Carla Oliveira acrescenta: “Existem 14 ilustrações extra do livro. 11 delas foram pensadas para a edição da Abrams que foi a terceira edição estrangeira do livro (2017).
A edição francesa não precisou de novas ilustrações, apenas de novas letras (como o B, E, por exemplo). A edição da Pepa Montana, em Espanha, obrigou a nova ilustração devido à letra Ñ. Em Espanha, temos o ‘ÑAM’! No México, ficou ‘Ñoño’ (Tonto).
Muitas das edições (alemã, holandesa, italiana) puderam já fazer a sua escolha, adaptando o total das imagens aos sentimentos, que são quase sempre diferentes nas diferentes línguas. Depois, a Madalena tem de desenhar novas letras.”

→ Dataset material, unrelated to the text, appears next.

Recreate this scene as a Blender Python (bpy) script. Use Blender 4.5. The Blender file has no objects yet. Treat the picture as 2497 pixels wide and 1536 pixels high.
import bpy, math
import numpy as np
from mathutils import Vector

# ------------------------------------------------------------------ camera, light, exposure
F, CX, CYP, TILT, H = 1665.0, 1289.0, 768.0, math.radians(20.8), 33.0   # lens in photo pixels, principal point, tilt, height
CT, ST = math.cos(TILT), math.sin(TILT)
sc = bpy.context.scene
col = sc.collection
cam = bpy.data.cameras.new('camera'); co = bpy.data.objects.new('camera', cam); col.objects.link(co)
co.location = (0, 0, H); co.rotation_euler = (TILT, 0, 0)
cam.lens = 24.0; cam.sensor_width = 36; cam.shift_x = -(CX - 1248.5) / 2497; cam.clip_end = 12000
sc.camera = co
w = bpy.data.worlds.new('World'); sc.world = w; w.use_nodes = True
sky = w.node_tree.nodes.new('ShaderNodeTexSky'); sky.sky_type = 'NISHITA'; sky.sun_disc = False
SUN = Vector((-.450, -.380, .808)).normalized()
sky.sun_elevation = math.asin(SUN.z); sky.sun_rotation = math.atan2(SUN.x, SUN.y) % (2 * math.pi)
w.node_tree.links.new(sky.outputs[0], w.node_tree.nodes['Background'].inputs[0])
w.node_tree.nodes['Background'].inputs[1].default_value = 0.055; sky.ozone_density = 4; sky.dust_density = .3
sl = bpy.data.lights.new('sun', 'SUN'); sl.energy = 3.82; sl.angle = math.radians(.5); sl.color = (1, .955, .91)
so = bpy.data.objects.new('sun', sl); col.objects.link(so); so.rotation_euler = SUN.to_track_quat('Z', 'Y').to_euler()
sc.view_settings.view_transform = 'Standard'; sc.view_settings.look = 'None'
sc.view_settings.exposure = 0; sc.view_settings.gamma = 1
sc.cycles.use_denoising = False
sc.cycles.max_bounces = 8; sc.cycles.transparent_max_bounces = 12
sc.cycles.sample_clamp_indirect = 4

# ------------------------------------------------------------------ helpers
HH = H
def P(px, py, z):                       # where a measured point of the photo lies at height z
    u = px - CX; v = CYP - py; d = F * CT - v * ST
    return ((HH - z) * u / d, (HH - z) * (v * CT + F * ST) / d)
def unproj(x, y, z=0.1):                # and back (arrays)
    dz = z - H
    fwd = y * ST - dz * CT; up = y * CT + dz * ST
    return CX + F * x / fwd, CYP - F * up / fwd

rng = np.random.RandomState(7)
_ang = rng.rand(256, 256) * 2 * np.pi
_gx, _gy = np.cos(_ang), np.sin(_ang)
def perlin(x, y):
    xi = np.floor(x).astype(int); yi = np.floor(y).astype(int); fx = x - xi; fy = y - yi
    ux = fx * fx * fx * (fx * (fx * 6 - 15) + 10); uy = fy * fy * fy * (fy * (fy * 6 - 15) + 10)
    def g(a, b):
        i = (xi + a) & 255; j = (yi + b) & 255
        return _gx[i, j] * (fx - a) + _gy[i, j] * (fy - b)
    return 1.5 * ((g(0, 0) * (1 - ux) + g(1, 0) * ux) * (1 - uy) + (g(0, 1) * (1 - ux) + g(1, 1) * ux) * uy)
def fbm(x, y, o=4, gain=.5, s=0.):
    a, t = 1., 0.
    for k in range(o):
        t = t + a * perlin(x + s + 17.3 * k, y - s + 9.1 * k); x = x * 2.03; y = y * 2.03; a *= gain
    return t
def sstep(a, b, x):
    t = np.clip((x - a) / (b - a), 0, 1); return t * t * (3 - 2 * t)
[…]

Com tanto material era possível e tentador mexer na versão original do livro. Madalena recorda que “quando chegou a altura de fazer a 3ª edição do Hoje Sinto-me, tínhamos 14 ilustrações extra, e achámos que fazia sentido aproveitar algumas para tornar o livro mais forte e com alguma novidade. Foi um trabalho de equipa, com a Carla Oliveira. Colocámos todas as ilustrações ao lado umas das outras, e foi como fazer um puzzle. Considerámos a força das imagens e das palavras (novas ou não), a respetiva ligação, e a ordem destes elementos no livro, levando em conta o significado, composição e cores.” Do ponto de vista editorial, faz todo o sentido apostar nesta mudança: “Não se trata tanto de aumentar vendas, mas de um gesto criativo. Sou alguém a favor da mudança, sobretudo quando esta traz coisas novas e enriquece.” Na verdade, a co-existência das duas edições distintas de Hoje sinto-me… provoca uma experiência de leitura singular entre o que se reconhece e o que se descobre, o que se espera voltar a sentir e o que inesperadamente se sente. Um pouco como reler um livro passado muito tempo mas com o acréscimo de o próprio livro se ter lido a si mesmo.